Euclid, Elements
Thomas L. Heath, Sir Thomas Little Heath, Ed.

PROPOSITION 16.

For let the two incommensurable magnitudes AB, BC be added together; I say that the whole AC is also incommensurable with each of the magnitudes AB, BC.

For, if CA, AB are not incommensurable, some magnitude will measure them.

Let it measure them, if possible, and let it be D.

Since then D measures CA, AB, therefore it will also measure the remainder BC.

But it measures AB also; therefore D measures AB, BC.

Therefore AB, BC are commensurable; but they were also, by hypothesis, incommensurable: which is impossible.

Therefore no magnitude will measure CA, AB; therefore CA, AB are incommensurable. [X. Def. 1]

Similarly we can prove that AC, CB are also incommensurable.

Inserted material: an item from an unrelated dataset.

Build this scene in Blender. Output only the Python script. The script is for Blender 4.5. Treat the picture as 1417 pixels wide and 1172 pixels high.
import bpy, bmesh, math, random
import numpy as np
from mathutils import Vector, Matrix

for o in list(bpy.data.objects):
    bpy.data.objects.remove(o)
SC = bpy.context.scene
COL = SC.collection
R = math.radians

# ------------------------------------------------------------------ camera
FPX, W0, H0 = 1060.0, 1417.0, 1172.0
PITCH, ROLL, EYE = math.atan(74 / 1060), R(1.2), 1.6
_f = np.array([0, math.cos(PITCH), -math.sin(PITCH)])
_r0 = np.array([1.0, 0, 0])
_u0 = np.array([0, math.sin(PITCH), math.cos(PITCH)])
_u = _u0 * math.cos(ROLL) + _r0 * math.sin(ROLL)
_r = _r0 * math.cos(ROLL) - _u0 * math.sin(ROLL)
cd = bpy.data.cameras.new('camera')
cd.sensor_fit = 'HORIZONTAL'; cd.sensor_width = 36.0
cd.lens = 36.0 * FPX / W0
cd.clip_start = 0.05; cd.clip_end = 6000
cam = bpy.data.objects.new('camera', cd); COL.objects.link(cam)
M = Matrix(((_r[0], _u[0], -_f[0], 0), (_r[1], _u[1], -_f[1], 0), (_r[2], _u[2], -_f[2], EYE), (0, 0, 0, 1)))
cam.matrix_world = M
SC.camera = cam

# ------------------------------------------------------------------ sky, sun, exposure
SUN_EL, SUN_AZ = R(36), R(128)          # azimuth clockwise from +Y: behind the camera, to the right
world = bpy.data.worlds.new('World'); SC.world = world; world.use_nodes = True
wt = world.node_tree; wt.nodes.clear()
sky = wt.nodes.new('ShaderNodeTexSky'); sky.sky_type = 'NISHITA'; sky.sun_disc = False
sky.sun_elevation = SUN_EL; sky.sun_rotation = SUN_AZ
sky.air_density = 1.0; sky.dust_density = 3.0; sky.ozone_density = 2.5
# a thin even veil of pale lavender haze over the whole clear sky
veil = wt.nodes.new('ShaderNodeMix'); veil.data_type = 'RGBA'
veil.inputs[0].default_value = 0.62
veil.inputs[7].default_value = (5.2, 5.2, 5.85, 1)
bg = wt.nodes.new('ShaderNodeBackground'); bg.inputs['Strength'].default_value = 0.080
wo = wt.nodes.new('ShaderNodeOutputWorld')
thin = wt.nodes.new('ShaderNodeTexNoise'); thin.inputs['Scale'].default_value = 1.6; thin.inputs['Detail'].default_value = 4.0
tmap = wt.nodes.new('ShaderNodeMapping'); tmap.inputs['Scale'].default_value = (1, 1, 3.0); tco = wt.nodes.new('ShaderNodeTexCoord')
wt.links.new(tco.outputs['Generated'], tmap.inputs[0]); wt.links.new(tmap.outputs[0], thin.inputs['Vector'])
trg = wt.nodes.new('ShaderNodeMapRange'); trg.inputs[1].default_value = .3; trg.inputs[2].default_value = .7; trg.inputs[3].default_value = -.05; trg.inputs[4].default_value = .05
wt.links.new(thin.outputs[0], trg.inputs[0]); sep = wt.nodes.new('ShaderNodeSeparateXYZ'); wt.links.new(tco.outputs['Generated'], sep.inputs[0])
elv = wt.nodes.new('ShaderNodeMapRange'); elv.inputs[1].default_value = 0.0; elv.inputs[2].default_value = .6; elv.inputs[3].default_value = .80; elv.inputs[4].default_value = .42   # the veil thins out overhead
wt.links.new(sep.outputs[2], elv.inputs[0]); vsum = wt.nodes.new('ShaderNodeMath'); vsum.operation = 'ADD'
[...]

Therefore AC is incommensurable with each of the magnitudes AB, BC.

Next, let AC be incommensurable with one of the magnitudes AB, BC.

First, let it be incommensurable with AB; I say that AB, BC are also incommensurable.

For, if they are commensurable, some magnitude will measure them.

Let it measure them, and let it be D.

Since then D measures AB, BC. therefore it will also measure the whole AC.

But it measures AB also; therefore D measures CA, AB.

Therefore CA, AB are commensurable; but they were also, by hypothesis, incommensurable: which is impossible.

Therefore no magnitude will measure AB, BC; therefore AB, BC are incommensurable. [X. Def. 1]

Therefore etc.

LEMMA.

For let there be applied to the straight line AB the parallelogram AD deficient by the square figure DB; I say that AD is equal to the rectangle contained by AC, CB.

This is indeed at once manifest; for, since DB is a square, DC is equal to CB; and AD is the rectangle AC, CD, that is, the rectangle AC, CB.

Therefore etc.